To test the code, there is a python script in the repository called stm32_spi_test.py. To run it, connect the SPI lines and run the script as python3 stm32_spi_test.py.

The script does an initial read of the device string, then writes to it and reads the result back. Output below:

$ python3 controller.py
-- Reading from device
   device wants to send 14 bytes
   response = "initial string"
-- Writing to device
   sending "this is a write test"
-- Reading from device
   device wants to send 20 bytes
   response = "this is a write test"

Conclusion

The basic setup is working, showing how to set up an SPI DMA transfer in device-mode to listen for data from the bus controller. It works well with FreeRTOS, once the priority on the DMA servicing interrupt is set lower than the FreeRTOS priority. There are a number of improvements to be made before this would be robust enough to include in a real application:

• Error checking
  • Currently the status byte is never inspected. Both the controller and device should check the status after each transfer and default to some defined state if there is a problem.
• CRC
  • There should be a CRC byte appended to the end of each message to check for any transmission errors. This would also require a robust way for the device or controller to signal to the other in case of a CRC mismatch, and to resend the data, or move to some other defined state. The STM32 devices support automatic CRC generation/checks but I haven’t tested this yet.
• Timing edge cases
  • What happens if the controller initiates the <data packet> transfer before the device is ready (before it has called the DMA transfer start)?
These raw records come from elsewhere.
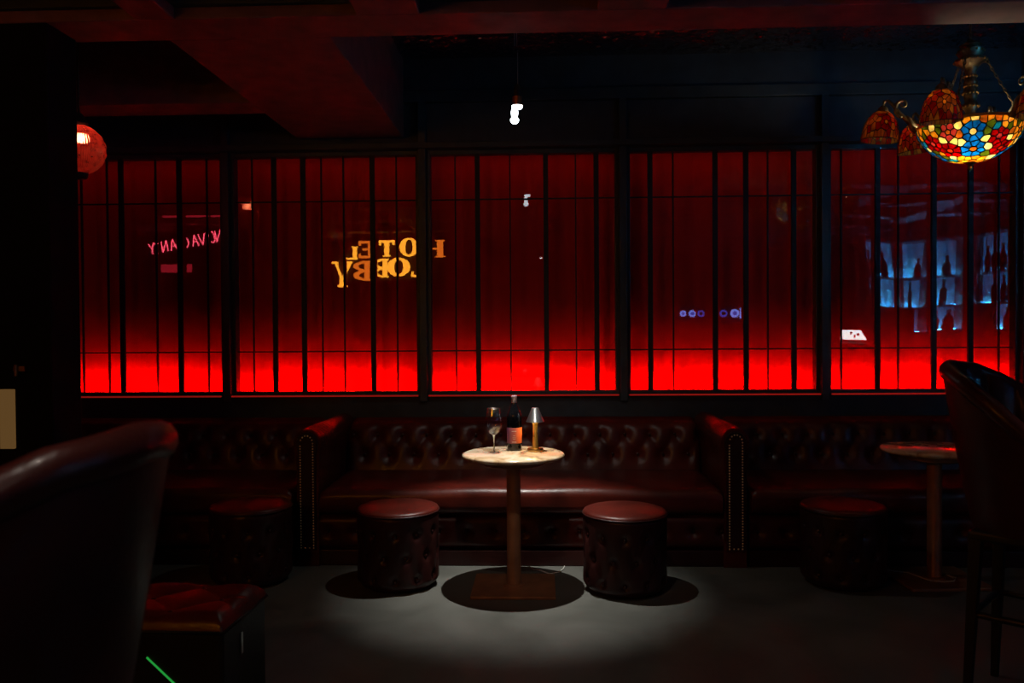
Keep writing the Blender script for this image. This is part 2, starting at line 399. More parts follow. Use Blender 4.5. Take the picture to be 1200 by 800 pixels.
# pillar that carries the cross beam at the left
pl = MB().box(-3.1, -2.186, 3.57, 3.80, 0, ZB)
pillar = struct(pl.build('pillar', M['pillar'], bevel=.006)); tag(pillar, 'black square pillar filling the left edge under the ceiling beam', 'pillar')
o = B(-2.42, -2.355, 3.553, 3.57, .90, 1.165).build('tan_panel', [M['plaque']], bevel=.003)  # glow put into the panel colour in place of light falling on it
tag(o, 'small tan panel with painted glow on the face of the black pillar', 'panel')
o = MB().box(-2.352, -2.30, 3.552, 3.57, 1.245, 1.268).lathe([(0, 0), (.008, 0), (.008, .05), (0, .05)], 10, (-2.335, 3.545, 1.225)).build('wall_hook', M['brass'])
tag(o, 'tiny dim metal hook above the tan panel on the black pillar', 'hook')

# ------------------------------------------------------------ tufted leather
def tuft(u, v, v1, v2, sp, rowgap, amp, fade=.10):
    """puffed diamonds between the button rows v1 (top) and v2, vertical pleats beyond them"""
    vc = min(max(v, v2), v1); k = (vc - v1) / (2 * rowgap)
    a = u / sp + k; b = u / sp - k
    h = (abs(sin(pi * a)) * abs(sin(pi * b)) + 1e-6) ** .5
    out = max(0, v - v1, v2 - v); f = exp(-(out / fade) ** 2)
    return amp * (h * f + .8 * (1 - f))
def near_button(u, v, rows, sp):
    d = 9
    for vr, off in rows:
        du = (u / sp - off); du = (du - round(du)) * sp; d = min(d, sqrt(du * du + (v - vr) ** 2))
    return d
bt = MB(); bt.sphere((0, 0, 0), .011, 8, 5, (1, .55, 1)); BUTTON = bt.build('button', M['ox2'], smooth=180)
BUTTON_MESH = BUTTON.data; bpy.data.objects.remove(BUTTON)
def button(parent, loc, rot=(0, 0, 0)):
    o = bpy.data.objects.new('button', BUTTON_MESH); COL.objects.link(o); o.parent = parent; o.location = loc; o.rotation_euler = rot
def interp(tab, t):
    for (t0, *a), (t1, *b) in zip(tab, tab[1:]):
        if t <= t1:
            k = (t - t0) / (t1 - t0); return [x + (y - x) * k for x, y in zip(a, b)]
    return list(tab[-1][1:])
SY = 4.86     # front of the sofas
BACKP = [(0, .60, .40), (.08, .615, .44), (.3, .645, .58), (.5, .67, .69), (.6, .685, .735), (.7, .72, .768), (.8, .79, .782), (.88, .85, .765), (.94, .88, .73), (1, .89, .40)]
def smooth_profile(tab, n):
    pts = [interp(tab, i / n) for i in range(n + 1)]
    for _ in range(3):
        pts = [pts[0]] + [[(pts[i - 1][k] + 2 * pts[i][k] + pts[i + 1][k]) / 4 for k in (0, 1)] for i in range(1, n)] + [pts[-1]]
    return pts
SEATP = []
for (cy_, cz_, a0, a1) in ((.045 - .02, .41, 180, 90), (.70, .42, 90, 0)):
    pass
def rounded_profile(y0, y1, z0, z1, r, n=8):
    p = []
    for cy_, cz_, a0 in ((y0 + r, z0 + r, 180), (y1 - r, z0 + r, 270), (y1 - r, z1 - r, 0), (y0 + r, z1 - r, 90)):
        for i in range(n + 1):
            a = radians(a0 + 90 * i / n); p.append((cy_ + r * cos(a), cz_ + r * sin(a)))
    return p
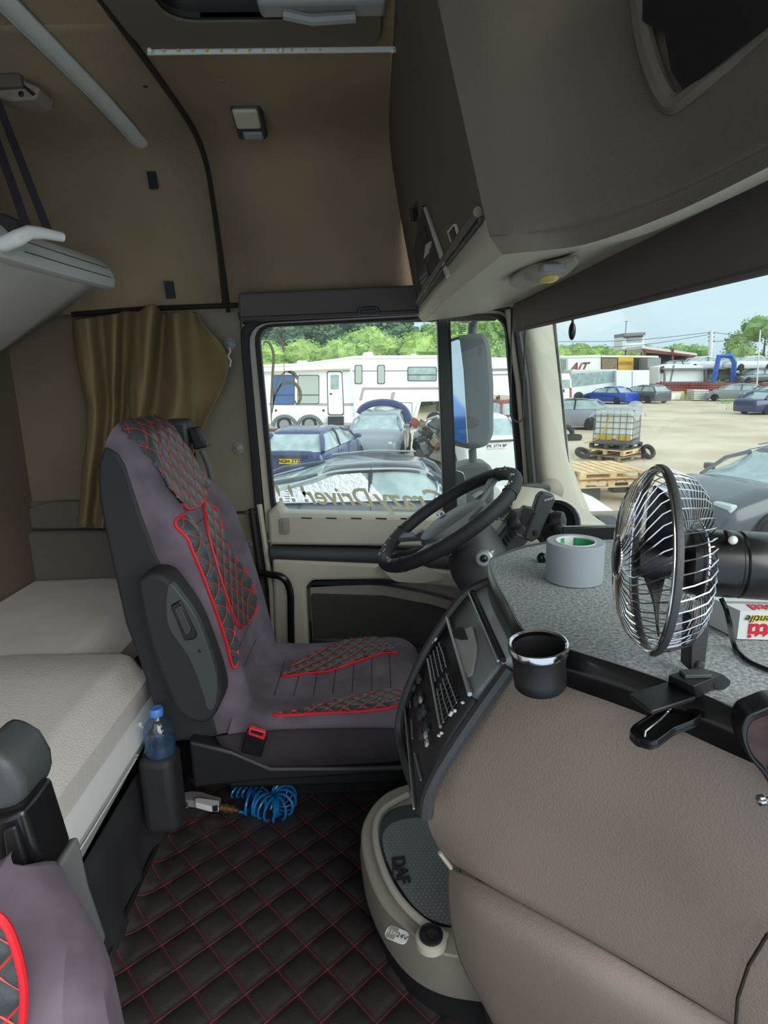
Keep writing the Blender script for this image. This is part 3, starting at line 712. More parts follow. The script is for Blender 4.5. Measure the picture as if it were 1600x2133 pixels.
matt(-1.2, -0.735, 1.42, 2.05, 0.385, zt - 0.004, 0.04).build('end_cushion', 'mattress', mt_, ang=50)
rl = sroot('trim_2') if False else None
bb = thing('bunk_base', 'grey bunk base with silver front rail, drawers and black fabric below', 'bunk base', (-0.9, 0.9, 0))
MB().prism([V((BX - 0.02, -0.3, 0.404)), V((BX + 0.004, -0.3, 0.404)), V((BX + 0.024, -0.3, 0.382)), V((BX + 0.032, -0.3, 0.350)), V((BX + 0.026, -0.3, 0.343)), V((BX - 0.02, -0.3, 0.345))], (0, 1.735, 0)).build('front_rail', 'alu', bb, bevel=0.006, seg=3, label='silver grey rail')
MB().box((-0.92, 0.55, 0.36), (0.62, 1.72, 0.04)).build('bed_board', 'grey_plastic', bb)
MB().box((-0.93, 0.57, 0.17), (0.56, 1.66, 0.34)).build('carcass', 'black', bb)
def fx(pts, X, d, name, m, bev=0.003, parent=bb, **k):
    return MB().prism(PX(pts, X), (d, 0, 0)).build(name, m, parent, bevel=bev, **k)
X1 = BX + 0.019
dv = fx([(310, 1500), (300, 1556), (152, 1826), (128, 1778), (146, 1738), (300, 1508)], X1, -0.03, 'drawer', 'grey_plastic')
fx([(262, 1562), (290, 1570), (160, 1776), (152, 1752), (256, 1592)], X1 + 0.003, -0.01, 'drawer_window', 'dashgrey', parent=dv)
MB().tube(PX([(257, 1571), (288, 1572), (284, 1580), (163, 1776), (158, 1768)], X1 + 0.004), 0.0018, 6).build('drawer_edge', 'white_plastic', dv)
d2 = fx([(134, 1776), (142, 1830), (112, 1898), (84, 1850), (98, 1822)], X1, -0.03, 'drawer', 'grey_plastic')
fx([(96, 1832), (122, 1830), (108, 1872), (90, 1866)], X1 + 0.003, -0.01, 'drawer_window', 'dark_panel', parent=d2)
MB().tube(PX([(96, 1832), (128, 1831), (106, 1874)], X1 + 0.004), 0.0018, 6).build('drawer_edge', 'white_plastic', d2)
MB().tube(PX(crv([(292, 1508), (304, 1530), (306, 1556), (300, 1580)], 4), X1 + 0.004), 0.0045, 8).build('arch_trim', 'white_plastic', bb)
MB().tube(PX(crv([(128, 1770), (142, 1790), (146, 1815), (142, 1834)], 4), X1 + 0.006), 0.004, 8).build('arch_trim', 'black', bb)
# black fabric hanging to the floor
rows = []
for i in range(31):
    y = 0.25 + 1.20 * i / 30; a = 0.006 * math.sin(i * 1.9) + 0.004 * math.sin(i * 0.7)
    rows.append([V((X1 - 0.016, y, 0.262)), V((X1 + a * 0.6, y, 0.19)), V((X1 - 0.01 + a, y, 0.12)), V((X1 - 0.004 + a * 1.5, y, 0.035)), V((X1 + 0.01, y, 0.006))])
MB().grid(rows).build('fabric_skirt', 'seat_black', bb, solid=0.004, label='black fabric hanging to the floor')
# bottle pouch and bottle
pc = thing('bottle_pouch', 'black pouch holding the water bottle at the end of the bunk', 'pouch', (-0.53, 1.275, 0.135))
c0 = V((-0.557, 1.425, 0)); pr = 0.046
MB().box((-0.532, 1.275, 0.235), (0.082, 0.085, 0.20)).build('pouch_body', 'seat_black', pc, bevel=0.02, seg=3)
wb_ = thing('water_bottle', 'clear plastic water bottle with blue cap in the black pouch', 'bottle', (-0.525, 1.27, 0.33))
bc0 = V((-0.525, 1.27, 0.046))
bz = U(330, 1555, Y=1.42).z
MB().lathe([(0.030, 0.288), (0.034, 0.292), (0.035, 0.318), (0.0335, 0.324), (0.035, 0.33), (0.035, 0.352), (0.030, 0.366), (0.018, 0.380), (0.0135, 0.386), (0.0135, 0.392)], bc0, seg=28).build('bottle_wall', 'bottle', wb_)
MB().lathe([(0.031, 0.290), (0.033, 0.292), (0.033, 0.318), (0, 0.318)], bc0, seg=24).build('water', 'water', wb_)
MB().lathe([(0.0150, 0.388), (0.0155, 0.390), (0.0155, 0.404), (0.0135, 0.4065), (0, 0.4065)], bc0, seg=24).build('cap', mat('cap_blue', (70, 130, 205), 0.4), wb_, label='blue cap')
# ----------------------------------------------------------------- upper bunk, folded
ub = thing('upper_bunk', 'raised upper bunk with pale underside and silver front rail at left', 'bunk', (-0.9, 1.2, 1.3))
a0, a1 = U(-120, 500, Y=1.32), U(206, 592, Y=1.90)
u0 = [U(-160, 560, Y=1.2), U(206, 600, Y=1.88), U(-20, 745, Y=2.0), U(-200, 830, Y=1.9)]
und = crgrid([[U(-160, 512, Y=1.05), U(20, 545, Y=1.45), U(206, 594, Y=1.86)], [U(-160, 640, Y=1.15), U(-20, 650, Y=1.6), U(110, 662, Y=1.97)], [U(-160, 800, Y=1.35), U(-80, 765, Y=1.75), U(0, 736, Y=2.03)]], 4, 4)
MB().grid(und).build('underside', 'mattress', ub, solid=0.03, off=1, label='pale cloth underside')
def railsec(px, y, Y, s):
    """front rail cross-section, drawn at picture point (px, y)"""
    return [U(px + dx * s, y + dy * s, Y=Y) for dx, dy in ((-4, -62), (12, -52), (24, -32), (30, -10), (28, 6), (16, 12), (0, 8), (-8, -20))]
rr = [railsec(-140, 495, 1.15, 1.5), railsec(20, 542, 1.45, 1.12), railsec(120, 570, 1.66, 1.0), railsec(204, 592, 1.84, 0.88), railsec(218, 594, 1.87, 0.72)]
MB().loft(rr).build('front_rail', 'alu', ub, ang=50, label='silver grey rail')
for k, (dx, dy) in enumerate(((20, -38), (28, -16))):
    MB().tube([U(20 + dx * 1.12, 542 + dy * 1.12, Y=1.449), U(120 + dx, 570 + dy, Y=1.659), U(206 + dx * .88, 592 + dy * .88, Y=1.845)], 0.0014, 5).build('groove', 'charcoal', ub)
hb = MB(); hb.tube([U(-40, 505, Y=1.33), U(10, 508, Y=1.33), U(36, 496, Y=1.33), U(60, 484, Y=1.35), U(90, 486, Y=1.38), U(130, 494, Y=1.42)], [0.016, 0.016, 0.016, 0.014, 0.012, 0.010], 10)
hb.build('catch_handle', 'white_plastic', ub)
MB().tube([U(-40, 452, Y=1.40), U(10, 462, Y=1.40), U(40, 476, Y=1.40)], 0.016, 8).build('hinge_tube', 'charcoal', ub)
for (p0, p1, wdt) in (((-14, 190), (100, 480), 0.008), ((-26, 240), (58, 478), 0.009)):
    A, B = U(*p0, Y=1.50), U(*p1, Y=1.41)
    MB().box((A + B) / 2, (0.018, 0.003, (A - B).length), (B - A).to_track_quat('Z', 'Y').to_matrix()).build('strap', 'curtain' if False else 'velvet_dark', ub, label='dark webbing strap')
# ----------------------------------------------------------------- curtain
ct = thing('curtain', 'crumpled olive brown curtain hanging beside the driver seat', 'curtain', U(300, 1090, Y=2.0))
top = [(152, 668), (180, 664), (214, 660), (236, 655), (262, 652), (288, 650), (318, 636), (338, 652), (366, 652), (392, 650), (420, 655)]
mid = [(168, 800), (190, 800), (222, 800), (236, 800), (256, 800), (276, 800), (302, 800), (330, 800), (374, 800), (404, 800), (476, 755)]
lo = [(180, 890), (196, 890), (222, 890), (236, 890), (252, 890), (270, 890), (290, 890), (316, 890), (356, 890), (398, 890), (424, 890)]
bot = [(160, 1095), (176, 1098), (196, 1100), (214, 1100), (230, 1100), (246, 1100), (262, 1100), (280, 1100), (300, 1100), (320, 1100), (340, 1100)]
dep = [0.01, -0.06, 0.015, -0.085, 0.02, -0.05, -0.10, 0.02, -0.09, 0.01, -0.02]
rows = []
def crow(R, k): return [U(x, y, Y=2.0 + d * k) for (x, y), d in zip(R, dep)]
tops = [(x + (3 if i % 2 else -2), y + 14) for i, (x, y) in enumerate(top)]
rows = crgrid([crow(top, .7), crow(tops, 1.0), crow(mid, 1.0), crow(lo, 0.95), crow(bot, .8)], 7, 8)
for i, r in enumerate(rows):
    for j, p in enumerate(r):
        p.y += 0.006 * noise.noise(V((p.x * 22, 0, p.z * 9))) + 0.012 * noise.noise(V((p.x * 40, 3, p.z * 4)))
MB().grid(rows).build('cloth', 'curtain', ct, solid=0.003, ang=180)
MB().tube([U(478, 724, Y=1.975), U(480, 732, Y=1.97), U(475, 742, Y=1.97), U(481, 752, Y=1.972), U(479, 764, Y=1.975)], 0.003, 5).build('frayed_edge', 'mattress', ct, label='frayed whitish threads')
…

This could happen for example if the controller is too fast, or if the device takes some time to read a certain register. Or if another higher priority interrupt delays it temporarily. There should be a mechanism for the controller to poll if the device is ready. The controller probably reads all 0 if the device doesn’t respond – so, the status byte would be 0 which indicates busy. The controller could then retry the transfer.